De acordo com notícia publicada no jornal Valor Econômico, Barroso defendeu que, se o Telegram não colaborar com a Justiça Eleitoral e continuar sem representação efetiva no Brasil, o Congresso deveria banir sua atuação no País. O TSE explicou que “nenhum ator relevante no processo eleitoral de 2022 pode operar no Brasil sem representação jurídica adequada, responsável pelo cumprimento da legislação nacional e das decisões judiciais”.
“É irregular uma empresa atuar no Brasil de maneira cada vez mais intensa e não existir uma porta onde você possa entregar uma intimação judicial. O Código de Defesa do Consumidor e o Marco Civil apontam que as empresas têm que cumprir as leis brasileiras. Mas, de que forma, se, no caso do Telegram, o tribunal não tem como fazer cumprir uma ordem?”, questiona Flávia Lefèvre, advogada especializada em direito digital e do consumidor, representante do coletivo Intervozes e da Coalizão Direitos na Rede. Para ela, se forem constatadas ilicitudes na plataforma, e houver ordem de retirada do conteúdo, e mesmo assim não houver resposta, é cabível a Justiça suspender o aplicativo.
Leis brasileiras
Patricia Peck, CEO e fundadora do escritório Peck Advogados, concorda. “A meu ver, o fundamento está na Constituição e no dever de proteção da soberania nacional, que inclui o dever de qualquer empresa cumprir as leis brasileiras e as ordens de autoridades brasileiras. E a punição pode chegar até no nível diplomático de, inclusive, proibir a entrada de sócios no País”, afirmou.

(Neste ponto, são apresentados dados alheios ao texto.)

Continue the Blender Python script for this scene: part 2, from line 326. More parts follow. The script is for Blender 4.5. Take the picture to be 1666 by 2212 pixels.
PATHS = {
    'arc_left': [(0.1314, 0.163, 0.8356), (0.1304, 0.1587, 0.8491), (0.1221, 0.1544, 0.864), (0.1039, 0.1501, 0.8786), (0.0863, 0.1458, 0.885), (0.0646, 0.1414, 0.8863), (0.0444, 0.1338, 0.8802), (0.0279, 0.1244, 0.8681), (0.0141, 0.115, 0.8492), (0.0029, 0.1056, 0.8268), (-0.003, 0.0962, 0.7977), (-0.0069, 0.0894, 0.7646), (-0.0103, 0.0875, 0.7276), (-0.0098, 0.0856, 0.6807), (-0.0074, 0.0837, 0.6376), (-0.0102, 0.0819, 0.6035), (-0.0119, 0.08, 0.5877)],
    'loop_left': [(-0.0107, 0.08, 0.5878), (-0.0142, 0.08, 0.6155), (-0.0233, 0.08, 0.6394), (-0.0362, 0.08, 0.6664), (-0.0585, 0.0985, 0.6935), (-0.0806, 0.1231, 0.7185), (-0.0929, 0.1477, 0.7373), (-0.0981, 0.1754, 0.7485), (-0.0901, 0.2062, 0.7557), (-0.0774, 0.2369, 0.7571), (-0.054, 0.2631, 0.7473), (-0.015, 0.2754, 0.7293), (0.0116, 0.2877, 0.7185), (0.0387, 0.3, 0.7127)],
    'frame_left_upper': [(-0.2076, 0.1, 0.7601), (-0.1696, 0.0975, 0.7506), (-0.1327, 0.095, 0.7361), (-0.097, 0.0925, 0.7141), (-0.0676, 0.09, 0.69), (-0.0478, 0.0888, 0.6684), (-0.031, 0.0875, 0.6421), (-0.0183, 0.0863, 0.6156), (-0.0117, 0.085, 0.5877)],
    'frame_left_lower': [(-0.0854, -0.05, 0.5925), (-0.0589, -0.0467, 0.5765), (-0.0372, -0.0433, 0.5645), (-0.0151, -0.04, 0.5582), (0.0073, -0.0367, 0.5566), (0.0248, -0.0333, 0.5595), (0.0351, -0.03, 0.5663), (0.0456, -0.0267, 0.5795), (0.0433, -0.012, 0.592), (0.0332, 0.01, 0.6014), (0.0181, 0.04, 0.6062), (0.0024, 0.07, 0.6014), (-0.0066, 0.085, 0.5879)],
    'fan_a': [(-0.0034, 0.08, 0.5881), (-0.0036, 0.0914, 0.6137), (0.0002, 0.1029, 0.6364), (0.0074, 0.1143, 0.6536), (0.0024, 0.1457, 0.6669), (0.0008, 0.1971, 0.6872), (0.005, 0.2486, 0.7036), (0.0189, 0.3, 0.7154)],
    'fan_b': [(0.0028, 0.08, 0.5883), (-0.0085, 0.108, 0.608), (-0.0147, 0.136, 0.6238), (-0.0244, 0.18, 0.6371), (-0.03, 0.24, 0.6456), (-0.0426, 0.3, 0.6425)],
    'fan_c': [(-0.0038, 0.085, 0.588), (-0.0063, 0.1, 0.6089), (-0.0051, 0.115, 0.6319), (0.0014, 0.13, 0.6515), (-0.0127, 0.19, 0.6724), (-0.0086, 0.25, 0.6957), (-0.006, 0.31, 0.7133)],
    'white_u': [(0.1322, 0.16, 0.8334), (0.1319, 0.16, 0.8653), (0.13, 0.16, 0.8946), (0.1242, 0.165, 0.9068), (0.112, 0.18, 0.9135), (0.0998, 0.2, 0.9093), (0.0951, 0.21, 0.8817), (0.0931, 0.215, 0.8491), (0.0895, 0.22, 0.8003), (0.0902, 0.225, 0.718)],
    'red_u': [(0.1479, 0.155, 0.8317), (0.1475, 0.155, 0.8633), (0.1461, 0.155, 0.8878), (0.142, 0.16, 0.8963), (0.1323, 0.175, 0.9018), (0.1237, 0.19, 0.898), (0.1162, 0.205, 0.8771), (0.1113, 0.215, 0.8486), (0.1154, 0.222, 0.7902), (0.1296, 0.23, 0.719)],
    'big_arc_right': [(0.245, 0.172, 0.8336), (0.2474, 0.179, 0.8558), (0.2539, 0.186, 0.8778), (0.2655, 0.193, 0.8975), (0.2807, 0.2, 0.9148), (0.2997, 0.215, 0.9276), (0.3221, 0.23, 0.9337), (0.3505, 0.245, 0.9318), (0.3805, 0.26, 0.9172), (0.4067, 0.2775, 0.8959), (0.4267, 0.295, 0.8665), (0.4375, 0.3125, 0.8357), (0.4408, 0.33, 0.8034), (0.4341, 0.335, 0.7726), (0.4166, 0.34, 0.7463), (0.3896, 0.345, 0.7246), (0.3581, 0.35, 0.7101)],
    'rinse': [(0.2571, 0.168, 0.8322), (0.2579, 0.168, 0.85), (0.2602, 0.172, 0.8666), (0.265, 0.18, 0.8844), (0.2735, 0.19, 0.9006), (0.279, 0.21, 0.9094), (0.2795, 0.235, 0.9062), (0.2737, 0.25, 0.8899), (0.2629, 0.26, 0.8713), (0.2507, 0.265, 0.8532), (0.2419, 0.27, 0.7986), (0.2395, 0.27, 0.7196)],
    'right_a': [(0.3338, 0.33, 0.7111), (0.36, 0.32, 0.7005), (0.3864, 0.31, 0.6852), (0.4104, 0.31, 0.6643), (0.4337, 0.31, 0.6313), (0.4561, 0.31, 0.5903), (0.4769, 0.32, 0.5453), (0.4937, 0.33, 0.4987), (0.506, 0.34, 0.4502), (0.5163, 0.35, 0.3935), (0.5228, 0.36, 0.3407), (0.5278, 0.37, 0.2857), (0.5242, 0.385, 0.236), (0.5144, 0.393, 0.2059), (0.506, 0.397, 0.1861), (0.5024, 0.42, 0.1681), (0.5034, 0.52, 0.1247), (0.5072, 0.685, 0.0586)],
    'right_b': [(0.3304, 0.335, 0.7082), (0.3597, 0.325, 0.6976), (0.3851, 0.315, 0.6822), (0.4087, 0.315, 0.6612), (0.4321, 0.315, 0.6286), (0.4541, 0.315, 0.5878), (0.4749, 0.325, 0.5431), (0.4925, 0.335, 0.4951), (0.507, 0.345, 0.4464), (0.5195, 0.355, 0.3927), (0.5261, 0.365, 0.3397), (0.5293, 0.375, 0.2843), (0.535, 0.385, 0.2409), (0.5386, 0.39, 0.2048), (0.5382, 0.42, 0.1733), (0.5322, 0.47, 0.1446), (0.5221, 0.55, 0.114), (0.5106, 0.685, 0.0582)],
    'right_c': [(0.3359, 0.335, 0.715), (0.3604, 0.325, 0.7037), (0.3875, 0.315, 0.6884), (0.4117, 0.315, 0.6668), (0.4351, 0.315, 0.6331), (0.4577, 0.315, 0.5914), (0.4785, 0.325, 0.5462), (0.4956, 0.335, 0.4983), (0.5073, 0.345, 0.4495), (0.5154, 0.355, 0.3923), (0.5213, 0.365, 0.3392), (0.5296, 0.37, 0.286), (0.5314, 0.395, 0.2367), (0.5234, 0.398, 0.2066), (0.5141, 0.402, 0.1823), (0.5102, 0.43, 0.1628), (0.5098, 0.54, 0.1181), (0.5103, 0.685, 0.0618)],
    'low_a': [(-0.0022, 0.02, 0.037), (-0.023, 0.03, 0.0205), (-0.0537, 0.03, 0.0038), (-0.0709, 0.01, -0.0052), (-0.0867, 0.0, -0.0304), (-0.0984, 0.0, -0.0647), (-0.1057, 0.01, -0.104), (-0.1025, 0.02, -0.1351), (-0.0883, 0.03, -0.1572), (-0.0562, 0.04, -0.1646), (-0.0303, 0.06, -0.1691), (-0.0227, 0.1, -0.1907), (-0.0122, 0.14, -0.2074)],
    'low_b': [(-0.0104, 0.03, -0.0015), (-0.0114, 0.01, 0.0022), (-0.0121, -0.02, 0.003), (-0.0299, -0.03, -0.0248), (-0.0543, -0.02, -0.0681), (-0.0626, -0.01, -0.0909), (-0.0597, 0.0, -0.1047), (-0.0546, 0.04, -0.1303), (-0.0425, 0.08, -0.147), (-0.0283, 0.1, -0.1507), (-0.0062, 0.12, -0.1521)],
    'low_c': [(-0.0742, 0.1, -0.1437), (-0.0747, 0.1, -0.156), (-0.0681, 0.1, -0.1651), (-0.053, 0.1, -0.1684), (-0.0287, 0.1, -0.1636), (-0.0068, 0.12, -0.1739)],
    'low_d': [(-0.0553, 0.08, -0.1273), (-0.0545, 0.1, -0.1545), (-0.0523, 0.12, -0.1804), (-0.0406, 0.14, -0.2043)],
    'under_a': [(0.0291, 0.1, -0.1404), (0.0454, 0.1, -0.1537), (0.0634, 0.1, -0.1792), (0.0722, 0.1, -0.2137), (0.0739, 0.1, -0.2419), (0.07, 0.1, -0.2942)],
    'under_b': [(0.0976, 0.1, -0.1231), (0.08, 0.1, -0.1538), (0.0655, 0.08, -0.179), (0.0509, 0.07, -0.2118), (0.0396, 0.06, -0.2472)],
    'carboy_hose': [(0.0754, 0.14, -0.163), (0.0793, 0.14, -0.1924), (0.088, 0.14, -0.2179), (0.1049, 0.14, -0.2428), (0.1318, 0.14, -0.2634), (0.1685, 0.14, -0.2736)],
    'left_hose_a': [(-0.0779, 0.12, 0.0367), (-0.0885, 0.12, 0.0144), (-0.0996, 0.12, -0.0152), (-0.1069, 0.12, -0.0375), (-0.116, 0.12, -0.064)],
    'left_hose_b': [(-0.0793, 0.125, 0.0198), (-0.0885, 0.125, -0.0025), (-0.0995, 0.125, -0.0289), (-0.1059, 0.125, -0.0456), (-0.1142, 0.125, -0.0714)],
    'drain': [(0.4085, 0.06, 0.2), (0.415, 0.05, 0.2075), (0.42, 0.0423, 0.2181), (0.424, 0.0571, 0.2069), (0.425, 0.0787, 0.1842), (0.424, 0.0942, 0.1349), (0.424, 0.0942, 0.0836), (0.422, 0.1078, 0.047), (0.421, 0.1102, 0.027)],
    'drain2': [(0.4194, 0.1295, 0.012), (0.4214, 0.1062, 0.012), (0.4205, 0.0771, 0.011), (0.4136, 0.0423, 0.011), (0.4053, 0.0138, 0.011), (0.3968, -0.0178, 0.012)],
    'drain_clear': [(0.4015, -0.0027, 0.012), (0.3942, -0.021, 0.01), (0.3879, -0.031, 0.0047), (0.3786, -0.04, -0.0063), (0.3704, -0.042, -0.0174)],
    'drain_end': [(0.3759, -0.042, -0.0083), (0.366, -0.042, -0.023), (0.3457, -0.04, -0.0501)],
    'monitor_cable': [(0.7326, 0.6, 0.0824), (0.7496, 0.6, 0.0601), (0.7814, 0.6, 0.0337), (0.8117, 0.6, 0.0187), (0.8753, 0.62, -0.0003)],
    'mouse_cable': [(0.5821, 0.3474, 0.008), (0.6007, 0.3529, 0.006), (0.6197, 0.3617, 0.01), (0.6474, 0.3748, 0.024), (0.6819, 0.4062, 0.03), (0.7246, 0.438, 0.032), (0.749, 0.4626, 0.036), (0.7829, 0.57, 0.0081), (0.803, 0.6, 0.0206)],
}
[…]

Peck ponderou, no entanto, que existem duas ações pendentes no Supremo Tribunal Federal (STF) para a suspensão de apps de mensageria e que ainda não há uma clara definição jurídica sobre o assunto.
O advogado Luiz Augusto D’Urso, especialista em crimes virtuais, professor de direito digital da FGV, e presidente da Comissão Nacional de Cibercrimes da Abracrim (Associação Brasileira dos Advogados Criminalistas) considera que a possibilidade de suspensão do Telegram existe, sim, porém não seria adequada, uma vez que o aplicativo não produz conteúdo e por isso estaria protegido pelo Marco Civil da Internet. “Esta atuação de não responder a ninguém é, de fato, prejudicial e pode levar ao bloqueio da plataforma. Mas do ponto de vista legal considero uma decisão equivocada. Precisaríamos de uma alteração legislativa para isso”.
A lei em questão já existe, mas está na fila de votação do Congresso Nacional e, ao que tudo indica, não terá tempo de entrar em vigor ainda neste ano. O PL 2630, o chamado PL das Fake News, de relatoria do deputado Orlando Silva (PCdoB/SP), prevê, entre outros pontos, a obrigatoriedade de provedores estrangeiros terem um representante legal no País.
Problema mundial
De acordo com a procuradora da República Fernanda Teixeira Souza Domingos, a falta de contato e as atividades do Telegram preocupa não apenas o Brasil, mas também diversos outros países. “O Telegram é um problema mundial. Outros países também estão atentos e pensam em tomar medidas – mas são medidas paliativas, como bloquear o aplicativo. Isso não adianta porque sempre acaba sendo possível acessar por outros meios”, disse.
Domingos esteve à frente da recente adesão do Brasil à Convenção de Budapeste sobre o Crime Cibernético, que pode facilitar o acesso ao Telegram em caso de uma investigação criminal. “A cooperação internacional acelera a obtenção de provas. Neste caso específico do Telegram, se você faz parte de uma comunidade com os mesmos valores, os outros países exercem uma pressão, e você tem apoio internacional para tomar providências”, apontou. “Não tenho dúvidas que o combate às fake news é o grande desafio deste ano, e será um dos principais assuntos nos foros internacionais”, completou.